The point of Vladimir Putin’s foreign policy is to assert himself in the international arena. Inheriting the Soviet tradition, and realizing that authoritarian Russia is close only to rogue states, the Kremlin leadership is trying to make the outside world if not respect it, then at least fear it.
Such a style of behavior is easy to explain. Confrontation is the only thing that can somehow justify this endless usurpation of power by Vladimir Putin. The so-called hostile environment and the image of Russia as a “besieged fortress” provide an excuse for emergency measures and the ban on political competition. In Soviet times, such a “threat” was the capitalist world, and then NATO. The scant imagination of the current Kremlin leadership was only enough to repeat stale Soviet stereotypes: NATO is Russia’s main enemy again.
The idea of confronting the whole world and protecting “offended Russia” materializes in two ways. The hard way consists of military operations in places where effective countermeasures are not expected. The soft method consists of endless negotiations whose purpose isn’t to find an acceptable solution, but to continuously build up tension and keep the situation in limbo. The current Russian authorities are skillfully using both instruments.
The recent agenda included talks with the United States in Geneva, with NATO in Brussels, and with the OSCE in Vienna. Negotiations were not supposed to end with anything positive. They are simply a way for Russian authoritarianism to assert itself on the international stage. Russian requirements were obviously unacceptable for the West, both in form and in substance: an ultimatum, creation of spheres of influence, deciding the fate of other countries behind their backs, an emphasis on willingness to use military force.
On top of this, some Russian officials resorted to a swaggering tone of street punk: “So NATO should pack its shit and head for the borders of 1997”. (Sergey Ryabkov, head of the Russian delegation at the Geneva talks).
Vladimir Putin’s authoritarian regime, seeking to expand its influence, will never allow international peace and tranquility: in such an atmosphere, it will simply perish, as a fish thrown onto shore. Therefore, any concessions from the West will only lead to an escalation of demands and new threats.
This escalation will go on, until the Kremlin encounters persistent and clear resistance. As happened during the Berlin crisis of 1961, when Soviet tanks were withdrawn from the border separating the eastern and western parts of the city. As happened also during the Cuban Missile Crisis a year later, when Soviet nuclear-armed missiles were dismantled and removed from Cuba under threat of war with the United States. If there is no such resistance, we might soon be confronted with a full-fledged war.
However, the West, like an intelligent boy from a good family, tries to reason with a raging classmate, but isn’t ready to confront him with an adequate response. At times he is even seduced by the benefits of friendship with the bully, getting what he needs from him at a cheap price. He covers his indecisiveness and even his pliability behind a screen of negotiation: we look for common ground and try to agree on what we can agree on. This is the credo of professional negotiators.

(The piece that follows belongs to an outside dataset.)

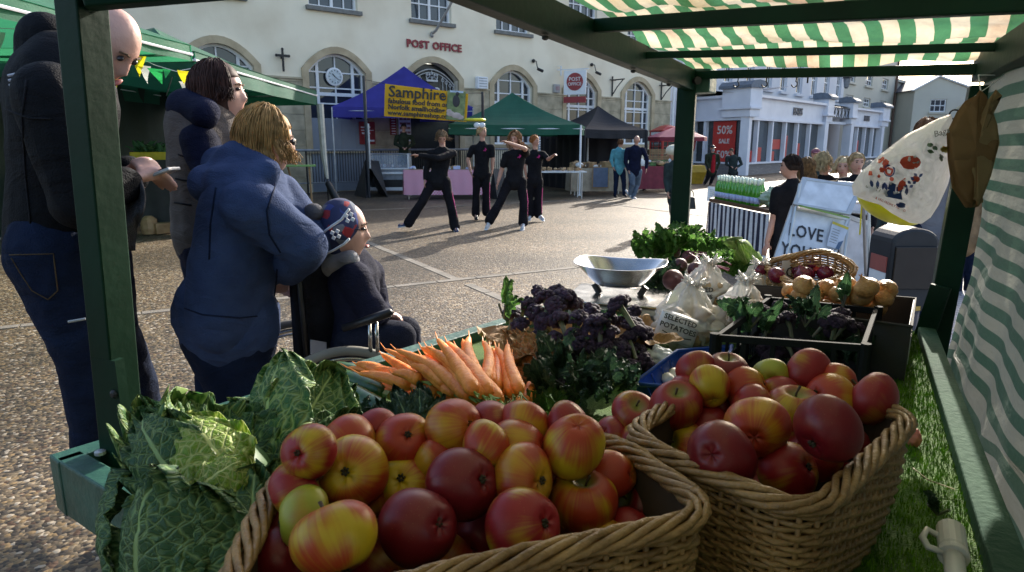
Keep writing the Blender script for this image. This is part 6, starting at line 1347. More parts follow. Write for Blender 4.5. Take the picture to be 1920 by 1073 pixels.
# white pipe clamp lying against the rail
t = thing('white_pipe', WZ(1795, 1100, TZ), 'white plastic pipe with a clamp collar lying against the right rail at the bottom edge', 'pipe')
Mpvc = mat('white_pvc', (.62, .60, .55), .35, (.5, .48, .44), sc_=12)
a, b = WD(1783, 1000, .86), WD(1800, 1150, .74); d = (b - a).normalized()
m = MB(); m.tube([a, b], .0115, 16); m.build('tube', Mpvc, t, smooth=True)
m = MB(); m.tube([a - d * .012, a - d * .008, a + d * .034, a + d * .038], [.012, .0165, .0165, .0145], 16); m.tube([a + d * .040, a + d * .048], [.0175, .0175], 16); m.build('collar', Mpvc, t, smooth=False, bevel=.001)
m = MB(); s_ = V((-1, .1, .12)).normalized(); c_ = a + d * .012
m.tube([c_ + s_ * .012 - d * .02 * 0, c_ + s_ * .03 - d * .012, c_ + s_ * .036 + d * .006, c_ + s_ * .030 + d * .024, c_ + s_ * .012 + d * .03], .0042, 8); m.build('lug', Mpvc, t, smooth=True)
m = MB(); m.tube([WZ(1712, 878, TZ + .012), WZ(1740, 900, TZ + .02), WZ(1790, 918, TZ + .012)], .0012, 4); o = m.build('straw', mat('straw', (.5, .42, .25), .7)); tag(o, 'thin dry straw lying across the turf next to the apple basket', 'straw')
o = blob('red_cloth', WZ(1712, 820, TZ + .02) + V((-.0, 0, 0)), (.012, .02, .02), mat('pink_cloth', (.6, .2, .16), .7), seed=9); tag(o, 'scrap of pinkish red cloth behind the corner of the far apple basket', 'cloth')
# ================================================================ things standing in the square
def wbx(m, p, sx, sy, sz, rz=0): m.box(V(p) + V((0, 0, sz / 2)), (sx, sy, sz), rz)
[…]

It is very likely that such an attitude would soon lead the West to recognize Russia’s right to defend itself against NATO and to fight against the “hostile environment”. Putin’s dream of a bipolar world would come true. Meanwhile, the interests of democratic Russia lie not in hostility toward western democracies, but in cooperation with them. Not in confrontation with NATO, but in joining it. Not in isolation from the international community, but in broad and benevolent cooperation with it.
Many members of the Russian political elite are well integrated into western life. High-ranking Russian officials, politicians, and their propaganda servants own real estate in western countries, keep their savings in western banks, invest money stolen from the Russian budget into the western economy, and their children attend expensive and prestigious western schools and universities. In private life, these people are not enemies of the West. But they need to keep their country, Russia, in a continuous state of emergency, awaiting war and siege, because it is the only way they can ensure their own well-being and their families’.

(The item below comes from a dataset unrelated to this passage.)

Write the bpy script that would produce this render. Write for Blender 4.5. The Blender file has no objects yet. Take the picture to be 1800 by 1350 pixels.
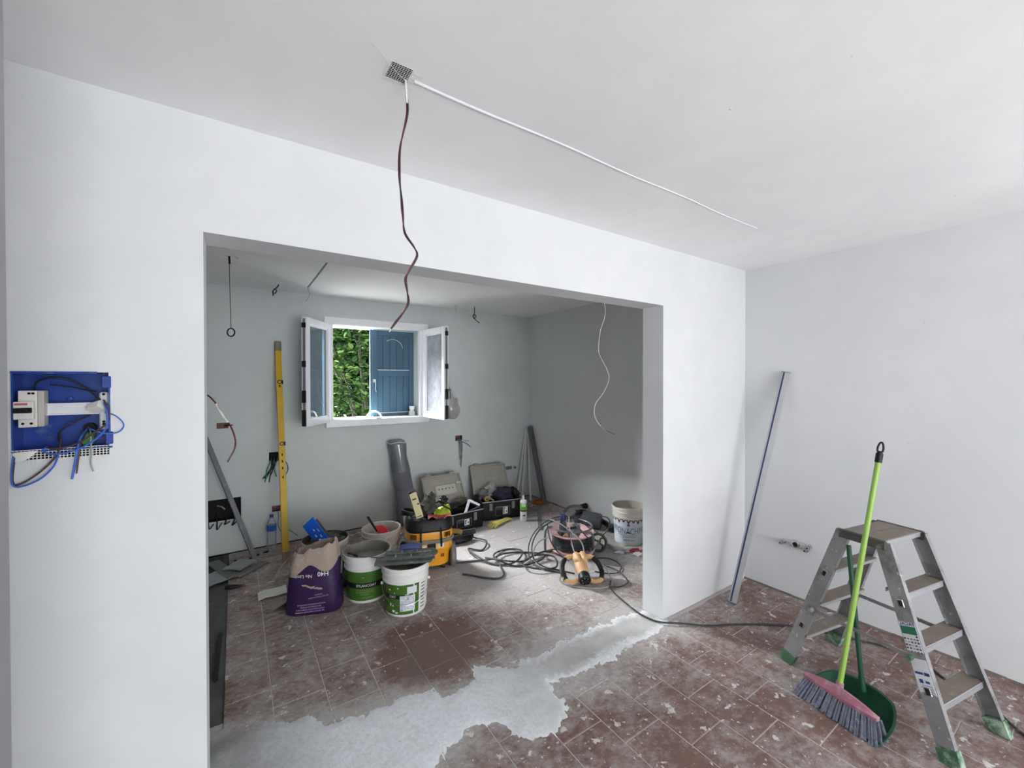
import bpy, math, random
from mathutils import Vector, Matrix, noise

rnd = random.Random(7)
PI = math.pi
SC = bpy.context.scene
COL = SC.collection

# ------------------------------------------------------------------ camera, sky, sun, lamps, exposure
YAW, PITCH, ROLL = math.radians(33.8703), math.radians(-0.47716), math.radians(-0.0892)
fwd = Vector((math.sin(YAW) * math.cos(PITCH), math.cos(YAW) * math.cos(PITCH), math.sin(PITCH)))
rgt = Vector((math.cos(YAW), -math.sin(YAW), 0))
upv = rgt.cross(fwd)
r2 = math.cos(ROLL) * rgt + math.sin(ROLL) * upv
u2 = -math.sin(ROLL) * rgt + math.cos(ROLL) * upv
cam = bpy.data.cameras.new('camera')
cam.sensor_width = 36.0
cam.lens = 725.9 / 1800 * 36.0
cam.clip_start = 0.02
cob = bpy.data.objects.new('camera', cam)
COL.objects.link(cob)
cob.matrix_world = Matrix(((r2.x, u2.x, -fwd.x, 0), (r2.y, u2.y, -fwd.y, 0), (r2.z, u2.z, -fwd.z, 1.7), (0, 0, 0, 1)))
SC.camera = cob

SC.view_settings.view_transform = 'Standard'
SC.view_settings.look = 'None'
SC.view_settings.gamma = 1.0
SC.view_settings.use_curve_mapping = False
SC.view_settings.exposure = 0.0
SC.cycles.max_bounces = 10
SC.cycles.diffuse_bounces = 6
SC.cycles.transparent_max_bounces = 16
SC.cycles.sample_clamp_indirect = 6.0
SC.cycles.use_denoising = True

world = bpy.data.worlds.new('overcast_sky')
SC.world = world
world.use_nodes = True
world.node_tree.nodes['Background'].inputs[0].default_value = (0.84, 0.92, 1.0, 1)
world.node_tree.nodes['Background'].inputs[1].default_value = 3.2


def light(name, kind, loc, direction, energy, col, **kw):
    l = bpy.data.lights.new(name, kind)
    l.energy = energy
    l.color = col
    for k, v in kw.items():
        setattr(l, k, v)
    o = bpy.data.objects.new(name, l)
    COL.objects.link(o)
    o.location = loc
    o.rotation_euler = Vector(direction).to_track_quat('-Z', 'Y').to_euler()
    return o


light('hazy_sun', 'SUN', (0, 9, 6), (0.52, -0.58, -0.62), 115.0, (0.95, 0.97, 1.0), angle=math.radians(48))
light('added_rear_daylight', 'AREA', (1.2, -4.12, 1.15), (0, 1, 0.60), 184, (0.98, 0.985, 1.0), shape='RECTANGLE', size=3.0, size_y=2.1)  # added area lamp for daylight from behind, widened and tilted up to brighten the ceiling
light('daylight_side_window', 'AREA', (3.66, -1.25, 1.5), (-1, 0, 0.0), 7, (0.98, 0.985, 1.0), shape='RECTANGLE', size=1.3, size_y=1.3)

# ------------------------------------------------------------------ materials


def C(r, g, b):
    def f(v):
        v /= 255.0
        return v / 12.92 if v <= 0.04045 else ((v + 0.055) / 1.055) ** 2.4
    return (f(r), f(g), f(b), 1)


def newmat(name):
    m = bpy.data.materials.new(name)
    m.use_nodes = True
    nt = m.node_tree
    return m, nt, nt.nodes['Principled BSDF']


def N(nt, t, **kw):
    n = nt.nodes.new(t)
    for k, v in kw.items():
        setattr(n, k, v)
    return n


def L(nt, a, b):
    nt.links.new(a, b)


def noise_node(nt, vec, scale, detail=6, rough=0.6, dist=0.0):
    n = N(nt, 'ShaderNodeTexNoise')
    n.inputs['Scale'].default_value = scale
    n.inputs['Detail'].default_value = detail
    n.inputs['Roughness'].default_value = rough
    n.inputs['Distortion'].default_value = dist
    if vec is not None:
        L(nt, vec, n.inputs['Vector'])
    return n.outputs['Fac']


def mapr(nt, val, a, b, c=0.0, d=1.0):
    n = N(nt, 'ShaderNodeMapRange')
    n.inputs['From Min'].default_value = a
    n.inputs['From Max'].default_value = b
    n.inputs['To Min'].default_value = c
    n.inputs['To Max'].default_value = d
    L(nt, val, n.inputs['Value'])
    return n.outputs['Result']


def math_(nt, op, a, b=None, clamp=False):
    n = N(nt, 'ShaderNodeMath', operation=op, use_clamp=clamp)
    for i, v in enumerate((a, b)):
        if v is None:
            continue
        if isinstance(v, (int, float)):
            n.inputs[i].default_value = v
        else:
            L(nt, v, n.inputs[i])
    return n.outputs[0]


def mix(nt, fac, a, b):
    n = N(nt, 'ShaderNodeMix', data_type='RGBA')
    if isinstance(fac, (int, float)):
        n.inputs[0].default_value = fac
    else:
        L(nt, fac, n.inputs[0])
    for i, v in ((6, a), (7, b)):
        if isinstance(v, tuple):
            n.inputs[i].default_value = v
        else:
            L(nt, v, n.inputs[i])
    return n.outputs[2]


def mat(name, col, rough=0.6, metal=0.0, var=0.10, scale=9.0, dust=0.0, dustcol=C(205, 203, 198), dscale=14.0, bump=0.0, bscale=60.0, spec=0.5, trans=0.0, alpha=1.0, splat=0.0):
    m, nt, b = newmat(name)
    pos = N(nt, 'ShaderNodeNewGeometry').outputs['Position']
    c0 = tuple(max(0, v * (1 - var)) for v in col[:3]) + (1,)
    c1 = tuple(min(1, v * (1 + var)) for v in col[:3]) + (1,)
    f = mapr(nt, noise_node(nt, pos, scale), 0.3, 0.7)
    out = mix(nt, f, c0, c1)
    if dust > 0:
        d = mapr(nt, noise_node(nt, pos, dscale, 8, 0.7), 0.72 - 0.42 * dust, 0.86 - 0.40 * dust, 0, 0.9)
        out = mix(nt, d, out, dustcol)
    if splat:
        out = mix(nt, mapr(nt, noise_node(nt, pos, 42.0, 4, 0.6), splat, splat + 0.03, 0, 0.9), out, C(226, 225, 222))
    L(nt, out, b.inputs['Base Color'])
    b.inputs['Roughness'].default_value = rough
    b.inputs['Metallic'].default_value = metal
    b.inputs['Specular IOR Level'].default_value = spec
    b.inputs['Transmission Weight'].default_value = trans
    b.inputs['Alpha'].default_value = alpha
    if bump > 0:
        bn = N(nt, 'ShaderNodeBump')
        bn.inputs['Strength'].default_value = bump
        bn.inputs['Distance'].default_value = 0.01
        L(nt, noise_node(nt, pos, bscale, 5), bn.inputs['Height'])
        L(nt, bn.outputs[0], b.inputs['Normal'])
    return m


def plaster(name, c_a, c_b, warm):
    m, nt, b = newmat(name)
    pos = N(nt, 'ShaderNodeNewGeometry').outputs['Position']
    f1 = mapr(nt, noise_node(nt, pos, 0.9, 5, 0.55, 0.6), 0.32, 0.70)
    f2 = mapr(nt, noise_node(nt, pos, 6.0, 7, 0.6), 0.35, 0.75)
    c = mix(nt, f1, c_a, c_b)
    c = mix(nt, math_(nt, 'MULTIPLY', f2, 0.28), c, warm)
    # scuffs: small grey trowel marks and specks
    mp = N(nt, 'ShaderNodeMapping')
    mp.inputs['Scale'].default_value = (1.0, 1.0, 4.0)
    mp.inputs['Rotation'].default_value = (0.3, 0.25, 0.0)
    L(nt, pos, mp.inputs['Vector'])
    sc = mapr(nt, noise_node(nt, mp.outputs[0], 7.0, 9, 0.78), 0.715, 0.80, 0, 0.35)
    c = mix(nt, sc, c, C(150, 150, 150))
    sp = mapr(nt, noise_node(nt, pos, 34.0, 2, 0.5), 0.795, 0.83, 0, 0.6)
    c = mix(nt, sp, c, C(120, 120, 118))
    L(nt, c, b.inputs['Base Color'])
    b.inputs['Roughness'].default_value = 0.85
    b.inputs['Specular IOR Level'].default_value = 0.25
    bn = N(nt, 'ShaderNodeBump')
    bn.inputs['Strength'].default_value = 0.12
    bn.inputs['Distance'].default_value = 0.01
    hh = math_(nt, 'ADD', noise_node(nt, pos, 5.0, 4), math_(nt, 'MULTIPLY', noise_node(nt, pos, 45.0, 4), 0.25))
    L(nt, hh, bn.inputs['Height'])
    L(nt, bn.outputs[0], b.inputs['Normal'])
    return m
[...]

The Kremlin has now chosen the right moment for a military-political escalation. The weakness of the US administration, combined with European interest in Russian gas, gives Putin a chance to succeed in his hard line policy. Open support for the Belarusian dictator, a show of muscle near the Ukrainian border and repression of the Russian opposition are pretty good illustrations of the Kremlin’s determination to end negotiations with war since they failed to end with a diplomatic victory.

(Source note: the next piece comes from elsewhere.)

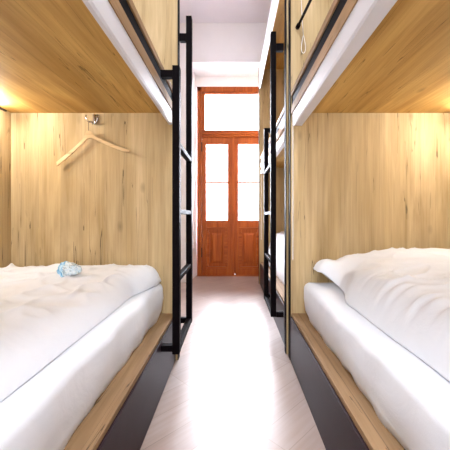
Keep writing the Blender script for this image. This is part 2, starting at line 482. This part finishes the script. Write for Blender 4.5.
def mattress(s, y0, y1, zb, zt, label, seed, xi=.468, xo=1.44):
    """rounded slab with a slightly slack sheet"""
    bm = bmesh.new(); rings = []
    ny = 70
    r = .035
    prof = []
    H = zt - zb; prof_n = 7
    pts = [(0, .0), (-.006, .03), (-.014, .07), (-.018, .11), (-.016, H - r)]
    for k in range(1, 7):
        a = k / 6 * math.pi / 2
        pts.append((-.016 + r * (1 - math.cos(a)), H - r + r * math.sin(a)))
    for j in range(ny + 1):
        v = j / ny; y = y0 + (y1 - y0) * v
        # rounded plan corners at the ends
        e = min(y - y0, y1 - y); cr = .04
        inset = 0 if e > cr else cr - math.sqrt(max(0, cr * cr - (cr - e) ** 2))
        drop = 0 if e > .03 else .03 - math.sqrt(max(0, .03 ** 2 - (.03 - e) ** 2))
        ring = []
        for k, (dx, dz) in enumerate(pts):
            n = noise.noise(Vector((y * 5, dz * 6, seed))) * .008 + noise.noise(Vector((y * 13 + dz * 18, dz * 9, seed + 3))) * .005
            wob = (noise.noise(Vector((y * 7, seed, 1))) * .008 if k == 0 else 0) * 1.6
            x = xi + dx + inset + n + wob
            z = zb + dz - drop * (dz / H)
            ring.append((x, y, z))
        for q in range(1, 13):
            x = xi + .02 + (xo - xi - .03) * q / 13
            z = zt - drop + .004 * noise.noise(Vector((x * 5, y * 5, seed))) - .0
            ring.append((x, y, z))
        ring.append((xo - inset, y, zt - r - drop)); ring.append((xo - inset, y, zb))
        rings.append([bm.verts.new((s * x, yy, zz)) for x, yy, zz in ring])
    n = len(rings[0])
    for j in range(ny):
        for k in range(n):
            a, b = k, (k + 1) % n
            bm.faces.new((rings[j][a], rings[j][b], rings[j + 1][b], rings[j + 1][a]))
    bm.faces.new(rings[0]); bm.faces.new(list(reversed(rings[-1])))
    o = obj('mattress', bm, M['sheet'], None, (s * (xi + xo) / 2, (y0 + y1) / 2, zb), smooth=True)
    return tag(o, label, 'mattress', 'white sheeted bunk mattresses')

ZM = .312; ZMT = .522
mattress(-1, -.2, 1.962, ZM, ZMT, 'white sheeted mattress on the left lower bunk, under the flatter duvet', 2.0)
mattress(1, -.2, 1.962, ZM, ZMT, 'white sheeted mattress on the right foreground lower bunk, under the puffy duvet', 7.0)
mattress(1, 2.14, 4.17, ZM, ZMT, 'far mattress on the lower berth of the bunk nearest the door', 11.0)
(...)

The dramatic events in Kazakhstan also came just in time; now it seems that everyone has finally realized that Vladimir Putin and his satellites will not hesitate to use military force if their authoritarian brotherhood’s interests are infringed upon in the post-Soviet space. This was so well understood by the West that NATO Secretary General Mr. Stoltenberg made it clear to Moscow at a meeting in Brussels that if Russia attacks Ukraine, NATO will not enter into an open conflict because Ukraine is not a member of the alliance and it is not subject to collective security guarantees. And this is the most important thing for the Kremlin — guarantees of non-interference untie the hands of the aggressor.
Moscow has already been informed about the high price to be paid for its aggression against Ukraine, but no one in Russia is impressed by this. In the past, no sanctions or “decisive measures” have prevented the Kremlin usurpers from annexing Crimea and controlling large parts of Georgia, Moldova and Ukraine.
For years, all these threats and serious promises of Western politicians have been perceived in Moscow with humor. It is likely that the Kremlin is even pleased with them, since they increase both the degree of confrontation and Russia’s status as the “bad guy” in its negotiations with the West. If the Russian regime is convinced negotiations are the only way for western democracy to respond to the challenges of authoritarianism, it might wish to commit new “exploits” in various parts of the world.
Alexander Podrabinek is a Russian independent journalist and former Soviet political prisoner.